Professor Brittain has traveled extensively on international human rights investigations in Africa, Central America, the Middle East, Europe, Latin America, and the Caribbean, and to the United Nations in Geneva, Switzerland.  Currently, he serves as Chairperson of the Norflet Fund Cy Pres, a charitable organization created by settlement in a lawsuit involving John Hancock Life Insurance Company for racial discrimination against African Americans in selling life insurance, that will distribute approximately $16 million in grants to benefit African Americans in education, health, and post-Katrina relief. He has also served on the board of directors of the Hartford Community Foundation and represented many individuals in pro bono cases.

He loves reading books and sailing, and enjoys a national ranking for masters runners in his age group. Like the comedian and activist Dick Gregory, Brittain is a vegetarian who eats no meats, fish or fowl.

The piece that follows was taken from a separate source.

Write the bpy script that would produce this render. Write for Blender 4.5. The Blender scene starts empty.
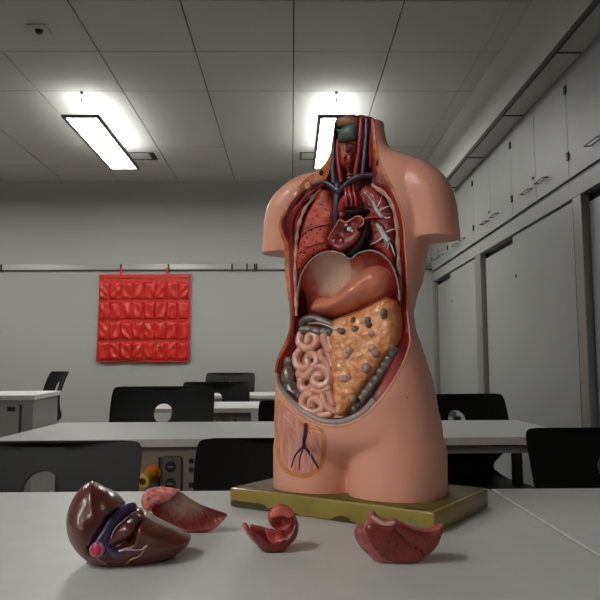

Research and Teaching Interests

  • Torts
  • Administrative Law
  • Civil Procedure
  • Civil and Political Rights

Recent Publications

  • John C. Brittain, Reducing Reliance on Testing to Promote Diversity, in The Future of Affirmative Action: New Paths to Higher Education Diversity after Fisher v. University of Texas (Richard D. Kahlenberg, ed.) (Century Foundation Press, 2014) (with Benjamin Landy).
  • John C. Brittain, Affirmative Action Survives Again in the Supreme Court on a Legal Technicality: An Analysis of Fisher v. University of Texas at Austin, 57 How. L.J. 960 (2014).
  • John C. Brittain & John K. Pierre, Maryland Lawsuit Is Hardly “Unusual,” The Chronicle of Higher Education, January 29, 2012 (Letters to the Editor).
  • John C. Brittain, Room for Debate: Why Do Top Schools Still Take Legacy Applicants: Bad for Diversity, N.Y. Times, Nov. 13, 2011; updated May 13, 2013.
  • John C. Brittain, Admitting the Truth: The Effects of Affirmative Action, Legacy Preference and the Meritocratic Ideal on Students of Color in College Admissions, in Affirmative Action for the Rich: Legacy Preferences in College Admissions (Century Foundation Press, 2010) (with Eric L. Bloom).

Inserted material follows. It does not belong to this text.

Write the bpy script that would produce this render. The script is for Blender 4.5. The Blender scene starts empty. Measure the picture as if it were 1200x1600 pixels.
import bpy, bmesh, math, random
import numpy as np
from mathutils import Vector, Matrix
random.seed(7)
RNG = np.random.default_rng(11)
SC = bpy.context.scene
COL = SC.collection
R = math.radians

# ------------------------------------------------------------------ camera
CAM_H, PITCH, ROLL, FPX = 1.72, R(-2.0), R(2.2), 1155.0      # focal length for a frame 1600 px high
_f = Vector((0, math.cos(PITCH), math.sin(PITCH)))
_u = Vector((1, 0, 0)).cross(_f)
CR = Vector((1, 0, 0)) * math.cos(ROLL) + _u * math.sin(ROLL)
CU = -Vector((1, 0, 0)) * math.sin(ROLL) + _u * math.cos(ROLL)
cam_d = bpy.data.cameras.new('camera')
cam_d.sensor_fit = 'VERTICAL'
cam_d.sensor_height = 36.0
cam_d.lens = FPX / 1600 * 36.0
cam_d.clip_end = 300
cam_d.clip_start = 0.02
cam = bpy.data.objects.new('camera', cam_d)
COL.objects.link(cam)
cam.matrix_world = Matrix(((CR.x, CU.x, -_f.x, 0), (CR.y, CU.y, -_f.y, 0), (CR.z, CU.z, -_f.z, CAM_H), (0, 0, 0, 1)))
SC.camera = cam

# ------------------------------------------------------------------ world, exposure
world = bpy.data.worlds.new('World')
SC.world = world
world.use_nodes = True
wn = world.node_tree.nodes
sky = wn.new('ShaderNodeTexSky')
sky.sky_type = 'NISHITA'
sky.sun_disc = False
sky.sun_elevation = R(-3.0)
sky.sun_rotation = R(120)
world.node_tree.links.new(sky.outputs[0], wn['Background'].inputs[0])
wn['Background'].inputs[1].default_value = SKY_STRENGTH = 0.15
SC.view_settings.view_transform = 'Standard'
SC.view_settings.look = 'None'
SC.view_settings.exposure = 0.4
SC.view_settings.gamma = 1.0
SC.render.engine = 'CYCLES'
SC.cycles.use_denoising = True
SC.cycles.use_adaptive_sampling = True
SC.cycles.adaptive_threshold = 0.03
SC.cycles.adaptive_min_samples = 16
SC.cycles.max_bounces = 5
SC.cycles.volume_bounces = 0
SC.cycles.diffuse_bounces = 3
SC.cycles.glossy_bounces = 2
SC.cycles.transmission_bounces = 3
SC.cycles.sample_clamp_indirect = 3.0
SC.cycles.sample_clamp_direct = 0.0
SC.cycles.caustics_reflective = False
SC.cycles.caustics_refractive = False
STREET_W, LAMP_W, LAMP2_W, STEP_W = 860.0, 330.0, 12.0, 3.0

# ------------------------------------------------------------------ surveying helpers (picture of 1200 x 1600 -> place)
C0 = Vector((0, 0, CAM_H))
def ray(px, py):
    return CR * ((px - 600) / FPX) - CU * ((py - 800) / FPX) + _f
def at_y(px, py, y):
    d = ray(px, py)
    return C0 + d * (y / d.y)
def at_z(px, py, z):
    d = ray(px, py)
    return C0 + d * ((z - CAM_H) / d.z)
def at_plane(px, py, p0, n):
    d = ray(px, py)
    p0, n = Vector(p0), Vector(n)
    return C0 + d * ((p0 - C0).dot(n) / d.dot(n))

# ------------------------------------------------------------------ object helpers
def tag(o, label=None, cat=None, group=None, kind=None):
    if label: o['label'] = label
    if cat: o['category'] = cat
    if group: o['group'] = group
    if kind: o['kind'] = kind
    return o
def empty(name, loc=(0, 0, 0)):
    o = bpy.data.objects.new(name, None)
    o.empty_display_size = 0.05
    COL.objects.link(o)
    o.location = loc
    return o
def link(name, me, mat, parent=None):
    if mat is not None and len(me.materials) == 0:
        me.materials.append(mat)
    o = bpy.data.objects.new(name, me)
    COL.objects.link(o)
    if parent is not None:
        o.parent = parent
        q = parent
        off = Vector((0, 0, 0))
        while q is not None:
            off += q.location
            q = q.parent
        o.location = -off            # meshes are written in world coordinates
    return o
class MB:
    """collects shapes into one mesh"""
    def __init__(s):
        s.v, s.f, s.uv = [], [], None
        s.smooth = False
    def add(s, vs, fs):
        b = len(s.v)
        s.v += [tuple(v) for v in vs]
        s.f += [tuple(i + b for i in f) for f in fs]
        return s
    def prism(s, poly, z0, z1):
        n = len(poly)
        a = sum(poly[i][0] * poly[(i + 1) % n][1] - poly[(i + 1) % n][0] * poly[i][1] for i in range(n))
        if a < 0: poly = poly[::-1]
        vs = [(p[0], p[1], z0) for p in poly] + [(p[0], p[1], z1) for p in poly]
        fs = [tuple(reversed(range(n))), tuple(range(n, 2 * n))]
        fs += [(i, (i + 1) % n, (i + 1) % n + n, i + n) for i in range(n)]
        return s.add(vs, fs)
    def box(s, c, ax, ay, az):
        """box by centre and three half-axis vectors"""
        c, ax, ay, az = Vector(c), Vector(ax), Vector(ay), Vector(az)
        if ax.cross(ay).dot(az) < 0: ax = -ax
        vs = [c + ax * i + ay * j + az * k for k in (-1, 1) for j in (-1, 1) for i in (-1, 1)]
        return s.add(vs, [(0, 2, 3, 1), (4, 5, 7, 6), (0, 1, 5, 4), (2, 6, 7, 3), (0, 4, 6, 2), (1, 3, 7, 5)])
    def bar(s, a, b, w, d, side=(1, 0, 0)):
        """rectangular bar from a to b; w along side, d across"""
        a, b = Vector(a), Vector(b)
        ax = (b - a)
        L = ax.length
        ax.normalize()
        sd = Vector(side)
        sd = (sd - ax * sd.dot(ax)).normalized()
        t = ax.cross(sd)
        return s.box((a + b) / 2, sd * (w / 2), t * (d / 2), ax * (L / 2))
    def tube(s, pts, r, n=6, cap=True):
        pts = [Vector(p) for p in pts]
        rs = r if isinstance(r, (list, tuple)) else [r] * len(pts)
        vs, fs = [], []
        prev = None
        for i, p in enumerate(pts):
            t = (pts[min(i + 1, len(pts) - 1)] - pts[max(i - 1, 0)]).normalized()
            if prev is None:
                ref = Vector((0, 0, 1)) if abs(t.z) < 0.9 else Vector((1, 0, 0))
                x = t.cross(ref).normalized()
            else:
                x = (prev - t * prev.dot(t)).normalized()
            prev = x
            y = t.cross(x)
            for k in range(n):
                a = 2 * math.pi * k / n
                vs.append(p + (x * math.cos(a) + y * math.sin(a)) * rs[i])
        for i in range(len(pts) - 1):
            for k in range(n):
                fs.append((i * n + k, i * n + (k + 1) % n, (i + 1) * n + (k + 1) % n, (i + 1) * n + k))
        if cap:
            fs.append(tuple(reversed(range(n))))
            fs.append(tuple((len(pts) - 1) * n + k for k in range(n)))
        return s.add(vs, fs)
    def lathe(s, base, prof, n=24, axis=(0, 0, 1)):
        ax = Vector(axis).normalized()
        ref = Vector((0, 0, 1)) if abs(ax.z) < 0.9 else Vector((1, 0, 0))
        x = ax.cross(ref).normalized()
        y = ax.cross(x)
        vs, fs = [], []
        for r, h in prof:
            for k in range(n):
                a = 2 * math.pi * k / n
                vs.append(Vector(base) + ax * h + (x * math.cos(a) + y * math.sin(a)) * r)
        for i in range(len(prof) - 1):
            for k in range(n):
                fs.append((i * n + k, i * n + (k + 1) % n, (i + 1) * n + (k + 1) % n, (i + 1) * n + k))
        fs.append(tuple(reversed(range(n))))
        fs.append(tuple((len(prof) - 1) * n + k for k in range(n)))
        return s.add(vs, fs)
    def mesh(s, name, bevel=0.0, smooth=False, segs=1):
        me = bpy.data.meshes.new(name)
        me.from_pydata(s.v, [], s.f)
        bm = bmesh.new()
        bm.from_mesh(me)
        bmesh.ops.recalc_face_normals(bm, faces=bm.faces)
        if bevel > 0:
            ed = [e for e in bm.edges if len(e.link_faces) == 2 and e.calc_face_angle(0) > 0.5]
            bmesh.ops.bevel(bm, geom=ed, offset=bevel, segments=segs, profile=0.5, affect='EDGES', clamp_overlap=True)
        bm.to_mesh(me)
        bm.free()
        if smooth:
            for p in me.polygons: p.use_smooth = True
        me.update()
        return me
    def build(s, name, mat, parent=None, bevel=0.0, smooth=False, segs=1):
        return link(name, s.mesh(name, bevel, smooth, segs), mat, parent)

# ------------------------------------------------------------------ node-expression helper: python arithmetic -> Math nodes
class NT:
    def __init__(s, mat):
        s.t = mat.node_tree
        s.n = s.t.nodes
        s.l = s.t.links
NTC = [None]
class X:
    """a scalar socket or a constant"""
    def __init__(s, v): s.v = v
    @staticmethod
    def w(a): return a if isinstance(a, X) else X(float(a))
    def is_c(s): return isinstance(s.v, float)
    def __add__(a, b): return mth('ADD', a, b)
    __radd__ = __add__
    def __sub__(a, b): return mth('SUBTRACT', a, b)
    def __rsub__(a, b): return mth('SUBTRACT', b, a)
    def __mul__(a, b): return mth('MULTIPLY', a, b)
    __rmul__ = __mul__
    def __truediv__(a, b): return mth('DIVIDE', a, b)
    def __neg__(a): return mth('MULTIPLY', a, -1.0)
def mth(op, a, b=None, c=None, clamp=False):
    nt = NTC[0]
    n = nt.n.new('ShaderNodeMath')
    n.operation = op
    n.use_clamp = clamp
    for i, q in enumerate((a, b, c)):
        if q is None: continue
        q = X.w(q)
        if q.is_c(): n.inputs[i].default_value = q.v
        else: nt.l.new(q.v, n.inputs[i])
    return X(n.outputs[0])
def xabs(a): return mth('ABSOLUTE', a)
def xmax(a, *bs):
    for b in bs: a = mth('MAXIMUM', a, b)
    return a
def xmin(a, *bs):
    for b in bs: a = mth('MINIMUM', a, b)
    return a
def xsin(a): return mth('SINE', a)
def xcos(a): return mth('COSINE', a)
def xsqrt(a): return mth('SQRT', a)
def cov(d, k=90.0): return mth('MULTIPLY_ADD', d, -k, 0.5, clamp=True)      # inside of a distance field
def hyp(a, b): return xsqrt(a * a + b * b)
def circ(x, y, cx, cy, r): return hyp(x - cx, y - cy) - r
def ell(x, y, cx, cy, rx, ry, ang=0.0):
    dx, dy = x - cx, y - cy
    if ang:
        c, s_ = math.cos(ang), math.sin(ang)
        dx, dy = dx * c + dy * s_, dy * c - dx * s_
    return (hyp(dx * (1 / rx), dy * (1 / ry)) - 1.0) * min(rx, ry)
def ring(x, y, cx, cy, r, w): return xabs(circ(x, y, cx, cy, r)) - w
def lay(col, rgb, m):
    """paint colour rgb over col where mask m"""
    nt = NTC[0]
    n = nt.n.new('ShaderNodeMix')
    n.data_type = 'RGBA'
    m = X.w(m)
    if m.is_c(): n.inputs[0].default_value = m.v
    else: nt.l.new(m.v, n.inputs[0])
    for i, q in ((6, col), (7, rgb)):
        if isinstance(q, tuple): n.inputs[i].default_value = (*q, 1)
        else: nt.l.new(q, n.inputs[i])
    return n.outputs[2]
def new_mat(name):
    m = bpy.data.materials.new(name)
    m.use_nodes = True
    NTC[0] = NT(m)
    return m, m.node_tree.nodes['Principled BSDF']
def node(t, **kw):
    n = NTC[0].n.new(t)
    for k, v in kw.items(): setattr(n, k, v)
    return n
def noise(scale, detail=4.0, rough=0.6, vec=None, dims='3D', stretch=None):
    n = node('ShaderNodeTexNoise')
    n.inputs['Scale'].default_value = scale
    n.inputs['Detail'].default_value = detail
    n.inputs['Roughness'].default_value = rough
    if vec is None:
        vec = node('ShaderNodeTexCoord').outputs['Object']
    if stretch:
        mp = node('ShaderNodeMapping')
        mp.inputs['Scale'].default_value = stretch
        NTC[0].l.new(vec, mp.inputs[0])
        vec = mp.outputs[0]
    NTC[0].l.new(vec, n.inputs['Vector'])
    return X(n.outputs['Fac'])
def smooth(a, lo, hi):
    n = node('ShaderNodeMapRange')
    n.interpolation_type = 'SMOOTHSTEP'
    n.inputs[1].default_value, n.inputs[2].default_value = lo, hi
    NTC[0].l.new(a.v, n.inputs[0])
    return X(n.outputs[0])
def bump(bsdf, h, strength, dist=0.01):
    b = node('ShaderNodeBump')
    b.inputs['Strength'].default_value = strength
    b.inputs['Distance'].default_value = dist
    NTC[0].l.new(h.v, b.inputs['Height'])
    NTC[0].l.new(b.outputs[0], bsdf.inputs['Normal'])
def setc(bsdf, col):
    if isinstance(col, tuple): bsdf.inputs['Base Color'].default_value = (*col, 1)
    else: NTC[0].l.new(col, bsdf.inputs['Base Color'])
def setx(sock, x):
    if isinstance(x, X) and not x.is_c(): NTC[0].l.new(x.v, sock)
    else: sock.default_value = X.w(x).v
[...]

Recent Presentations and Activities

  • John C. Brittain, Presentation, 60th Anniversary of Brown v. Board of Education on May 17, 2014: Is Education Equal Today for all School Children? (17th Annual Robert Smalls Lecture, University of South Carolina African American Studies Program, S.C., Apr. 10, 2014).
  • John C. Brittain, Presentation, President Johnson’s War on Poverty and Neighborhood Legal Services Program: Legal Services, an Irreconcilable Contradiction Due to Restrictions on Cases (Overcoming Barriers to Economic Opportunity in America Today: Renewing the War on Poverty Fifty Years Later, UDC Law Review Symposium, University of the District of Columbia David A. Clarke School of Law, D.C., Apr. 4, 2014).
  • John C. Brittain, Presentation, The Role of Civil Rights and Public Interest Lawyers (27th Annual Robert M. Cover Retreat, Lawyering for Civil Rights in the 21st Century, Peterborough, N.H., Feb. 2014).
  • John C. Brittain, Presentation, President Johnson’s War on Poverty and Neighborhood Legal Services Program: Providing Legal Access to Justice for the Poor (Mid-Atlantic People of Color Legal Scholarship Annual Conference, Baltimore, Md., Jan. 23, 2015).
  • John C. Brittain, Board of Directors Meeting (Appleseed Foundation, D.C., Spring 2014).